INSTRUCTION - All lines from the one with "by 1200 pixels." through the one with "escalator(XC + 2", and only those, are to be reproduced exactly, both ends included.

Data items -
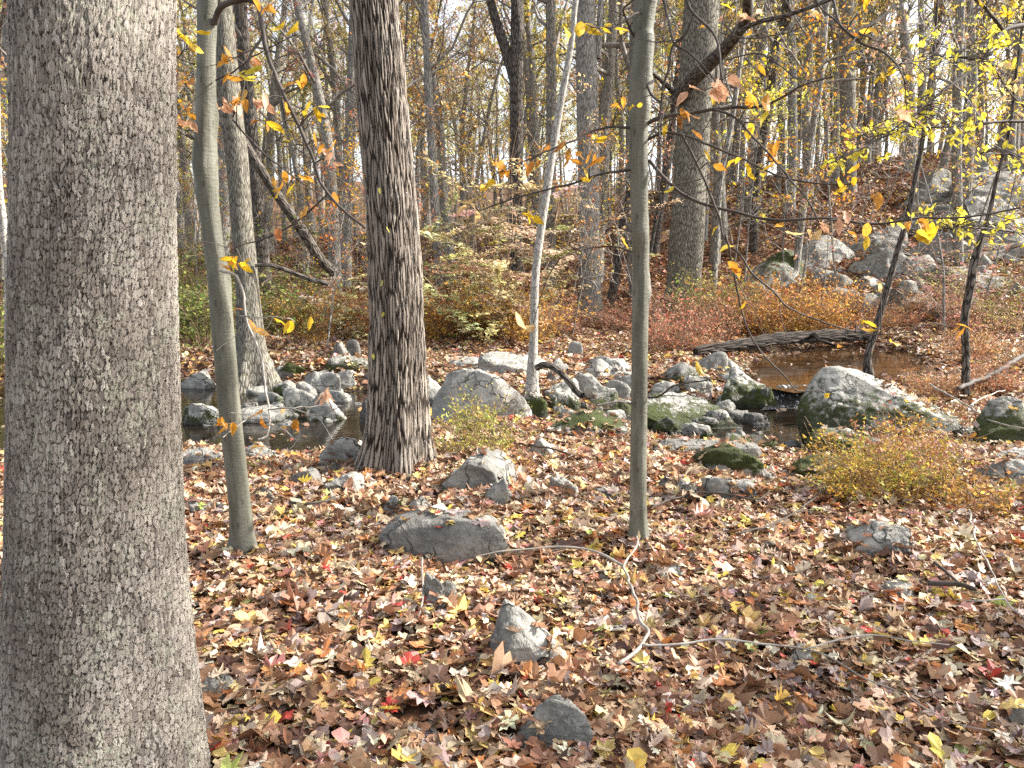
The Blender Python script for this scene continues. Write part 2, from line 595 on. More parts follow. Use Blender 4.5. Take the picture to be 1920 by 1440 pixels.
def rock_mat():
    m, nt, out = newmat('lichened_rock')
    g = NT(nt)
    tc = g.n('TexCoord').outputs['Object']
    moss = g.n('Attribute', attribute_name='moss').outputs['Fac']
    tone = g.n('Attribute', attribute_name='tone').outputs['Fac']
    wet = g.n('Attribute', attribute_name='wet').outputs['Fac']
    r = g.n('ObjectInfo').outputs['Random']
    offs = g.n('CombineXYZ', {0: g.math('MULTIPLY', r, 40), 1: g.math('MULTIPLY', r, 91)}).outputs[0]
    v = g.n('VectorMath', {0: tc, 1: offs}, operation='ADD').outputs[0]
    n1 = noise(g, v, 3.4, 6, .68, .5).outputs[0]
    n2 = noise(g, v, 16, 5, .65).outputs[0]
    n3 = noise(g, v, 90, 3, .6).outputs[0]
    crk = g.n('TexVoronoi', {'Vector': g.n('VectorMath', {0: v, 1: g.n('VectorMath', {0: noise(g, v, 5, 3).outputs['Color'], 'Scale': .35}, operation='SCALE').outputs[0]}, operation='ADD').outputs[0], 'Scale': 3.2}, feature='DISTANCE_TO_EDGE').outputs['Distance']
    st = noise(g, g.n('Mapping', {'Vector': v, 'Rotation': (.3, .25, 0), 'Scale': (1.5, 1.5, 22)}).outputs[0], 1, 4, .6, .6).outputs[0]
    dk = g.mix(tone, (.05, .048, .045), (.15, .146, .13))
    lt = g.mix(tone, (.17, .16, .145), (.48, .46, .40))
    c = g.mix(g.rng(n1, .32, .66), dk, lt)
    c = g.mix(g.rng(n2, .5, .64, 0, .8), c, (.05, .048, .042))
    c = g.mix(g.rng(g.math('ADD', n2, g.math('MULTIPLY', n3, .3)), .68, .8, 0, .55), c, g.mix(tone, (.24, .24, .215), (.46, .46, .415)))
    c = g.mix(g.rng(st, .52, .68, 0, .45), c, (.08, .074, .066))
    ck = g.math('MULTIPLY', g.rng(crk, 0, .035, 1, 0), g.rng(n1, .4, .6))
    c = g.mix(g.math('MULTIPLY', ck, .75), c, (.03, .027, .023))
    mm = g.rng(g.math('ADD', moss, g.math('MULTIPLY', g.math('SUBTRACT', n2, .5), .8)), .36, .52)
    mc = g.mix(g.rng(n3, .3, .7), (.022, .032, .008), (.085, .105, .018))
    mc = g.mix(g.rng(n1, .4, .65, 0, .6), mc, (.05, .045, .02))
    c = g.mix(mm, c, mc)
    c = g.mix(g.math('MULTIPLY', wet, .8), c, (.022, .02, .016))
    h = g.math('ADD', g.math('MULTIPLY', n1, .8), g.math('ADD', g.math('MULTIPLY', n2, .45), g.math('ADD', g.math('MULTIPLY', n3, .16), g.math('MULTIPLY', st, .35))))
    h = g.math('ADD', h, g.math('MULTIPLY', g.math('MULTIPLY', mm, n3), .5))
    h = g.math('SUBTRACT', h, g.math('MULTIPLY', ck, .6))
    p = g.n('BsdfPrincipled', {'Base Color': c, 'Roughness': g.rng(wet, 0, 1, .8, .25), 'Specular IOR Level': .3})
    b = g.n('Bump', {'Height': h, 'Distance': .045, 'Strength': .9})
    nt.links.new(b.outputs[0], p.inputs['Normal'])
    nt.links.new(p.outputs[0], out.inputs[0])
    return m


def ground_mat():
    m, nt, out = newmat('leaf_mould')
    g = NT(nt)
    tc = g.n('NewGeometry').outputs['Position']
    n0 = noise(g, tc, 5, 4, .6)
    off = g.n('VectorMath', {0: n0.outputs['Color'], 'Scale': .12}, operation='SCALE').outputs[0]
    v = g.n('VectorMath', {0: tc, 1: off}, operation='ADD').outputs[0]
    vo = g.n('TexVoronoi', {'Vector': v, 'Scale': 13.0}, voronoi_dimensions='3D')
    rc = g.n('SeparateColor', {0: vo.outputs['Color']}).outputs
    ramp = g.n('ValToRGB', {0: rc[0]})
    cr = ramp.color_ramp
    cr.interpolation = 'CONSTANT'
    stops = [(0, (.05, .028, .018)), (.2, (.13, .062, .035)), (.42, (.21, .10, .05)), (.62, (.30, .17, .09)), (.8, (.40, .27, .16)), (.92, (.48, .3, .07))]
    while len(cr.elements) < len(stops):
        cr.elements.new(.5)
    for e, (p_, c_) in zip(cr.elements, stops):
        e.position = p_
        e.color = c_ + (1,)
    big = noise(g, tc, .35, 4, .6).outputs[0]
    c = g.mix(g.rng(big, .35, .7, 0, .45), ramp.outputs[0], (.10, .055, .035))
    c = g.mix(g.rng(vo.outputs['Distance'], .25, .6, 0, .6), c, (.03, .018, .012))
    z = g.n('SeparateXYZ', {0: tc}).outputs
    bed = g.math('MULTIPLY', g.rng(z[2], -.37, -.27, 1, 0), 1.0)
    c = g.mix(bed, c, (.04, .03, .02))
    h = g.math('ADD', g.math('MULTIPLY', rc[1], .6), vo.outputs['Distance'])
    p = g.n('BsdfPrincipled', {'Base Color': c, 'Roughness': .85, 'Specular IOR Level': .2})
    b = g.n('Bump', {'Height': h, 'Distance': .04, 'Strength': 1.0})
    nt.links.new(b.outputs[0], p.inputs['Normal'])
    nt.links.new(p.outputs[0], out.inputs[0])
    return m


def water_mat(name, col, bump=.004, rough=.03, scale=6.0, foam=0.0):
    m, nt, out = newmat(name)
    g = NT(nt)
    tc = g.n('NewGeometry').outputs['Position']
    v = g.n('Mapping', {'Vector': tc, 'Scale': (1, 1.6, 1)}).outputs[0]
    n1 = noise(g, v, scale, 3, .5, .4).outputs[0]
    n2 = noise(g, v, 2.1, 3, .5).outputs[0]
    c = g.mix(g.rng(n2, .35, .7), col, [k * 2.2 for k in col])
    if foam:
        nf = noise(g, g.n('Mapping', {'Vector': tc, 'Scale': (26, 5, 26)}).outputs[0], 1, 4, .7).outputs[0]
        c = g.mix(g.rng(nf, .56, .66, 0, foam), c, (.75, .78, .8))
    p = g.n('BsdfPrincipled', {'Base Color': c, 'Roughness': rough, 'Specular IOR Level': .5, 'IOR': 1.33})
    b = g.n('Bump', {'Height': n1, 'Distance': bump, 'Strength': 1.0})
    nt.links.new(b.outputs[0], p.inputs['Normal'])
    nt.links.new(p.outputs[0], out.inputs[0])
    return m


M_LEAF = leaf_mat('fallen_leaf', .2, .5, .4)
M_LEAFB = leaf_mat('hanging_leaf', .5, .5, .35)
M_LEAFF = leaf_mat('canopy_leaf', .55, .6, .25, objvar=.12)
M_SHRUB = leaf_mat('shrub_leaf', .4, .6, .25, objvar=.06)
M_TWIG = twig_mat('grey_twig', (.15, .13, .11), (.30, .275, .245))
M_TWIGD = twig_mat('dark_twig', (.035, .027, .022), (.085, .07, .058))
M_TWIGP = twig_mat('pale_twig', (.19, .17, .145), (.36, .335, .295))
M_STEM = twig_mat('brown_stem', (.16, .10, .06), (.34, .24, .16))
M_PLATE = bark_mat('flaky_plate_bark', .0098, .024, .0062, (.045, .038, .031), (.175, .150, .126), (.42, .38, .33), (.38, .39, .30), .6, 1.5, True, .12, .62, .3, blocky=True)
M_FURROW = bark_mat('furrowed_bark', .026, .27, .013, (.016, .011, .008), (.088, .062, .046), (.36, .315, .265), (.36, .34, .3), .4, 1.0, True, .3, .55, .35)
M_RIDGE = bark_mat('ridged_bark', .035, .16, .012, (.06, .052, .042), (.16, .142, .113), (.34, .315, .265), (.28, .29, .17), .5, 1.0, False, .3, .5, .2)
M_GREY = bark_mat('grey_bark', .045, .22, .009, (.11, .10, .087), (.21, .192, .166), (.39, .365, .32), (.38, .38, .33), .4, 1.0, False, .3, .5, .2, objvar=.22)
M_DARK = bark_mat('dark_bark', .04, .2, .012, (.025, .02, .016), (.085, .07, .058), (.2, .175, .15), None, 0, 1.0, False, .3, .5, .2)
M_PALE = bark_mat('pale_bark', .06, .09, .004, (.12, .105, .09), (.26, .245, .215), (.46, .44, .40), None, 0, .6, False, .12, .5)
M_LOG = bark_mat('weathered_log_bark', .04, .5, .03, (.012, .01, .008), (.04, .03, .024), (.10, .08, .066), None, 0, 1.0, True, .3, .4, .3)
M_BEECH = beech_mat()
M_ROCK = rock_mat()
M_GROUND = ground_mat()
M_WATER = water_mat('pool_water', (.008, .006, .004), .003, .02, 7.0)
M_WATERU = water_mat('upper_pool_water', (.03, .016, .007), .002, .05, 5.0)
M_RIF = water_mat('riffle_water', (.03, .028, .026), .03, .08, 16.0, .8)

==

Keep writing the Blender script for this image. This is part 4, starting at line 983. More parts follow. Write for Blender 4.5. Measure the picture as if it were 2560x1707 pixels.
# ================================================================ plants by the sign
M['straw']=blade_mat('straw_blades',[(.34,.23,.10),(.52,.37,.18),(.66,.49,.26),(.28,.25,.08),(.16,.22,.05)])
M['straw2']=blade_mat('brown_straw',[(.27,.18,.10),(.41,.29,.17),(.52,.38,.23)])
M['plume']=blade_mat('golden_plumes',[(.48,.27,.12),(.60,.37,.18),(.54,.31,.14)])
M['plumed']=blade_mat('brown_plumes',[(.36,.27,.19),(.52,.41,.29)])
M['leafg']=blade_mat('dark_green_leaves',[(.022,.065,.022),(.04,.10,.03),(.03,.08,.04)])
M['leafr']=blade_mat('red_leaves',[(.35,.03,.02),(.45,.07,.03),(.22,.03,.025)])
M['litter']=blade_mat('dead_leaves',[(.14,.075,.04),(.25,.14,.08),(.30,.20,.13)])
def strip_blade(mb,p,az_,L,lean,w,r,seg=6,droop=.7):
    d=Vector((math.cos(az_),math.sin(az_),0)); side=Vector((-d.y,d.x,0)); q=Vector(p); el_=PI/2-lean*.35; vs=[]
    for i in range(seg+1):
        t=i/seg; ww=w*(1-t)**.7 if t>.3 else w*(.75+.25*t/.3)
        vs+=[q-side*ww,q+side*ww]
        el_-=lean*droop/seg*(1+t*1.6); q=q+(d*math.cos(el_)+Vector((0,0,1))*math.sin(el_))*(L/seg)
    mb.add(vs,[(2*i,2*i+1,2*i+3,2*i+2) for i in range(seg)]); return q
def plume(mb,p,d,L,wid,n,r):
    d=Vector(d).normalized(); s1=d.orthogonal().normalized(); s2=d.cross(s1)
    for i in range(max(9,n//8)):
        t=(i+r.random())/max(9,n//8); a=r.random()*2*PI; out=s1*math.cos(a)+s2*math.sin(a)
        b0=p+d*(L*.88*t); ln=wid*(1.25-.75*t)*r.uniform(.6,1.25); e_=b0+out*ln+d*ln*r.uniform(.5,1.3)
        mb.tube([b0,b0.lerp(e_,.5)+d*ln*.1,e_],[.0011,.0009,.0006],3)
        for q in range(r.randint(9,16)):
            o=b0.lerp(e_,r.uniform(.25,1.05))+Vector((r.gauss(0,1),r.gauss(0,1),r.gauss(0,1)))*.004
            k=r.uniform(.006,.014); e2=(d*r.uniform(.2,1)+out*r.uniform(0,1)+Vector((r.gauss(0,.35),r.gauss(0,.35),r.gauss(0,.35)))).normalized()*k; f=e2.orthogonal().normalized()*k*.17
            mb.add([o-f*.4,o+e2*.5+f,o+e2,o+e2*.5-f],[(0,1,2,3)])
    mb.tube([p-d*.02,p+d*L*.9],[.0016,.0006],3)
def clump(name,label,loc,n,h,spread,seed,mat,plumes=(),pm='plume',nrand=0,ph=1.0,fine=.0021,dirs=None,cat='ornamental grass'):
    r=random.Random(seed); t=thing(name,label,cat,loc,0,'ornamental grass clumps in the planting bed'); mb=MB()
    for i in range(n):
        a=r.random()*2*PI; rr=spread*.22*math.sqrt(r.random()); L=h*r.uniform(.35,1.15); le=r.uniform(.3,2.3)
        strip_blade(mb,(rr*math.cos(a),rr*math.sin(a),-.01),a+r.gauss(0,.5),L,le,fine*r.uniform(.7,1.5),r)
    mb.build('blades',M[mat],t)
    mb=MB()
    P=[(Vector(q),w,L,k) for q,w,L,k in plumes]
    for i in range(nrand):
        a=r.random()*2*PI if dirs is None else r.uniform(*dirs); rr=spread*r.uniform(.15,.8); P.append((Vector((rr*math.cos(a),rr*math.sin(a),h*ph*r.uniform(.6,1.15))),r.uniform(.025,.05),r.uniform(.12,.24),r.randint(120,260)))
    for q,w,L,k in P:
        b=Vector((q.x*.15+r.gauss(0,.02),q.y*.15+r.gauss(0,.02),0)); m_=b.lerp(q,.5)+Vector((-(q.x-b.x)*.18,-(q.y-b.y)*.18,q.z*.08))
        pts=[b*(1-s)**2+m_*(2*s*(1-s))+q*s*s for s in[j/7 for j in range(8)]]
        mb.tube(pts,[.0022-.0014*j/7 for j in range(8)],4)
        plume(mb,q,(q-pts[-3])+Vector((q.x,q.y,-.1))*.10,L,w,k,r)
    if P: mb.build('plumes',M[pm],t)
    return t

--

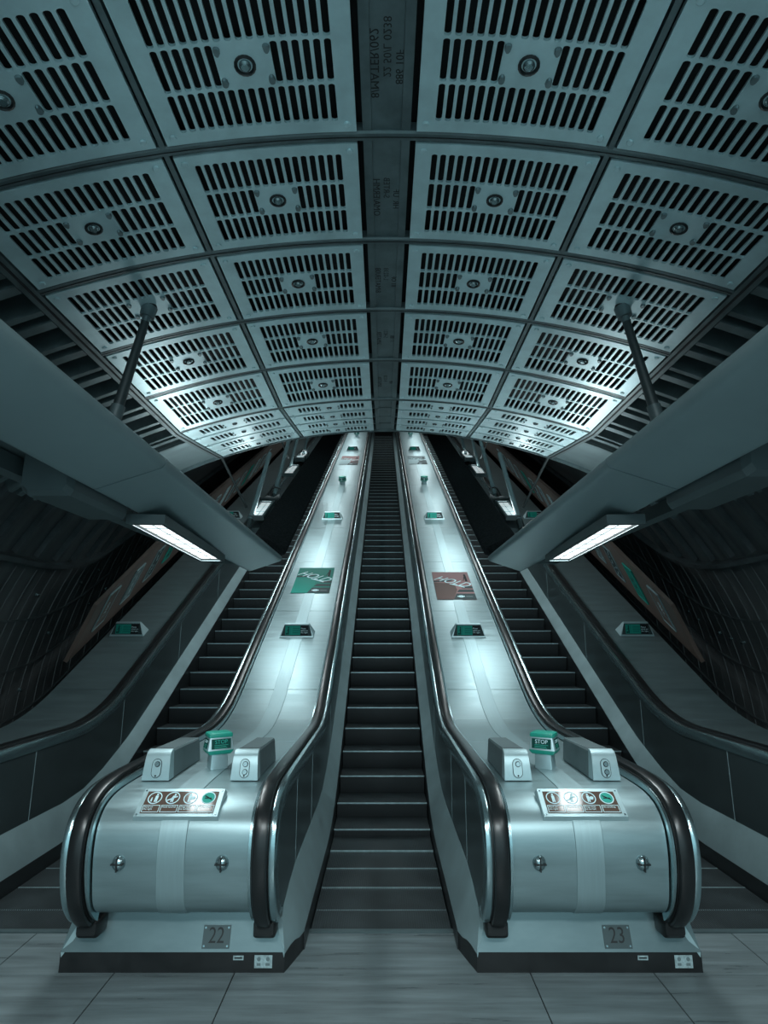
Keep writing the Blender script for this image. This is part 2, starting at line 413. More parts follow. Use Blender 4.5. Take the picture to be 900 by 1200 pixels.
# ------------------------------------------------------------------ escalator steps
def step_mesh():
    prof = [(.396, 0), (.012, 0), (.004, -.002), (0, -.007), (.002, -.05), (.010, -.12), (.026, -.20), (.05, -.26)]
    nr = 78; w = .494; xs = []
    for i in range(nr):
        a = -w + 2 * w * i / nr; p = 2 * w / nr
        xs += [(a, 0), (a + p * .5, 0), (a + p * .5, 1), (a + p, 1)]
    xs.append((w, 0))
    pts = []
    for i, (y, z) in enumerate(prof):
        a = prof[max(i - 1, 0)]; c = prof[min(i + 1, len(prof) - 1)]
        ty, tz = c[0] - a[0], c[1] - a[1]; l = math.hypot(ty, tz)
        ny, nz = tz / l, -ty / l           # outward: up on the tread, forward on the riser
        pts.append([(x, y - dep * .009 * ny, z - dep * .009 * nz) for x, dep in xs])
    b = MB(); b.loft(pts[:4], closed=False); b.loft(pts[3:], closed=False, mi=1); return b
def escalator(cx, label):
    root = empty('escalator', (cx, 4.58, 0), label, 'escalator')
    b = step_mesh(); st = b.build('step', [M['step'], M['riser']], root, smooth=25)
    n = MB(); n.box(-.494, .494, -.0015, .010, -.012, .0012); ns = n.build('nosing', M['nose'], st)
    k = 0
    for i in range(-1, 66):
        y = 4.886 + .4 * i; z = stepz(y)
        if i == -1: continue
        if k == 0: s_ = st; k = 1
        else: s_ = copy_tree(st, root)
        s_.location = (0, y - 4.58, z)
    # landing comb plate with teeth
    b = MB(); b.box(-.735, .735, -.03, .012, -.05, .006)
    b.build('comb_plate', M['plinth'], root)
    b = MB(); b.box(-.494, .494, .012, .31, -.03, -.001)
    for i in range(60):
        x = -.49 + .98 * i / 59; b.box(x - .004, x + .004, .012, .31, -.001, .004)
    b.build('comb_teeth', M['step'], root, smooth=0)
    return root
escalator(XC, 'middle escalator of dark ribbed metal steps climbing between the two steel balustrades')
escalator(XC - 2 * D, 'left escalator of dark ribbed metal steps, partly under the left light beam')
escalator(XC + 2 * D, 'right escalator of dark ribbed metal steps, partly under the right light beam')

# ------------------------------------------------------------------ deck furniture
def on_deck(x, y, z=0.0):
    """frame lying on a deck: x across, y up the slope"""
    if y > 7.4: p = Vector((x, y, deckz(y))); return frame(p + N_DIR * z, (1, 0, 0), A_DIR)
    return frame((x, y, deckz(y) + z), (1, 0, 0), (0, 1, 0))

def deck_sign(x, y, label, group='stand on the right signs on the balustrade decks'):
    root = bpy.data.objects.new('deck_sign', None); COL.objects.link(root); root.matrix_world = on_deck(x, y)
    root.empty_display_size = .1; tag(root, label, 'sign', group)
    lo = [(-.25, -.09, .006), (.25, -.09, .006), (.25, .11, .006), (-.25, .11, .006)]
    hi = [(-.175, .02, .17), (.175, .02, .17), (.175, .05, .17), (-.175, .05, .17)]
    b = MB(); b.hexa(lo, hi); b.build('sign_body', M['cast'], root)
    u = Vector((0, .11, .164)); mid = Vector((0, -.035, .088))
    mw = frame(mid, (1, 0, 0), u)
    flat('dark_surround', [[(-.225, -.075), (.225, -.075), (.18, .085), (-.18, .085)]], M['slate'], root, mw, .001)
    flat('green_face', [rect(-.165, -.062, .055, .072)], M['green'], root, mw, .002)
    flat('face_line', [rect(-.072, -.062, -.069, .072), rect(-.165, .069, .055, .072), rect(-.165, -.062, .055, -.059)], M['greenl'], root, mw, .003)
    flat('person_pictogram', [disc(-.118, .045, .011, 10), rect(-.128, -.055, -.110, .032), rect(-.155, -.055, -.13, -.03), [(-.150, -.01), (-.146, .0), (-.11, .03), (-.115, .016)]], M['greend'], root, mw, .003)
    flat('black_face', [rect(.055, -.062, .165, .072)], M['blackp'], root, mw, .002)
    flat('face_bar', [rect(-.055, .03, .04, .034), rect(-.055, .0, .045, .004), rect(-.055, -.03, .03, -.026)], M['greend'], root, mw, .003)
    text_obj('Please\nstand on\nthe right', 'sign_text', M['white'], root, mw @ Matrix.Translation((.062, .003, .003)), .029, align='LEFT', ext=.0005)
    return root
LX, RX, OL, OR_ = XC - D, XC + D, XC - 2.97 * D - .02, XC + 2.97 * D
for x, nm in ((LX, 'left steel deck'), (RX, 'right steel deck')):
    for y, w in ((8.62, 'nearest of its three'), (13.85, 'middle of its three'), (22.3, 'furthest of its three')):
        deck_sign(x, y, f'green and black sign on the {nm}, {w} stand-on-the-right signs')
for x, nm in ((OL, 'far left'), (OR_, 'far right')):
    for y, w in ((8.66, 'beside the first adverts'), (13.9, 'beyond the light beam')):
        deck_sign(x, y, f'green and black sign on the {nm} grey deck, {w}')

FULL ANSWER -
Keep writing the Blender script for this image. This is part 2, starting at line 413. More parts follow. Use Blender 4.5. Take the picture to be 900 by 1200 pixels.
# ------------------------------------------------------------------ escalator steps
def step_mesh():
    prof = [(.396, 0), (.012, 0), (.004, -.002), (0, -.007), (.002, -.05), (.010, -.12), (.026, -.20), (.05, -.26)]
    nr = 78; w = .494; xs = []
    for i in range(nr):
        a = -w + 2 * w * i / nr; p = 2 * w / nr
        xs += [(a, 0), (a + p * .5, 0), (a + p * .5, 1), (a + p, 1)]
    xs.append((w, 0))
    pts = []
    for i, (y, z) in enumerate(prof):
        a = prof[max(i - 1, 0)]; c = prof[min(i + 1, len(prof) - 1)]
        ty, tz = c[0] - a[0], c[1] - a[1]; l = math.hypot(ty, tz)
        ny, nz = tz / l, -ty / l           # outward: up on the tread, forward on the riser
        pts.append([(x, y - dep * .009 * ny, z - dep * .009 * nz) for x, dep in xs])
    b = MB(); b.loft(pts[:4], closed=False); b.loft(pts[3:], closed=False, mi=1); return b
def escalator(cx, label):
    root = empty('escalator', (cx, 4.58, 0), label, 'escalator')
    b = step_mesh(); st = b.build('step', [M['step'], M['riser']], root, smooth=25)
    n = MB(); n.box(-.494, .494, -.0015, .010, -.012, .0012); ns = n.build('nosing', M['nose'], st)
    k = 0
    for i in range(-1, 66):
        y = 4.886 + .4 * i; z = stepz(y)
        if i == -1: continue
        if k == 0: s_ = st; k = 1
        else: s_ = copy_tree(st, root)
        s_.location = (0, y - 4.58, z)
    # landing comb plate with teeth
    b = MB(); b.box(-.735, .735, -.03, .012, -.05, .006)
    b.build('comb_plate', M['plinth'], root)
    b = MB(); b.box(-.494, .494, .012, .31, -.03, -.001)
    for i in range(60):
        x = -.49 + .98 * i / 59; b.box(x - .004, x + .004, .012, .31, -.001, .004)
    b.build('comb_teeth', M['step'], root, smooth=0)
    return root
escalator(XC, 'middle escalator of dark ribbed metal steps climbing between the two steel balustrades')
escalator(XC - 2 * D, 'left escalator of dark ribbed metal steps, partly under the left light beam')
escalator(XC + 2 * D, 'right escalator of dark ribbed metal steps, partly under the right light beam')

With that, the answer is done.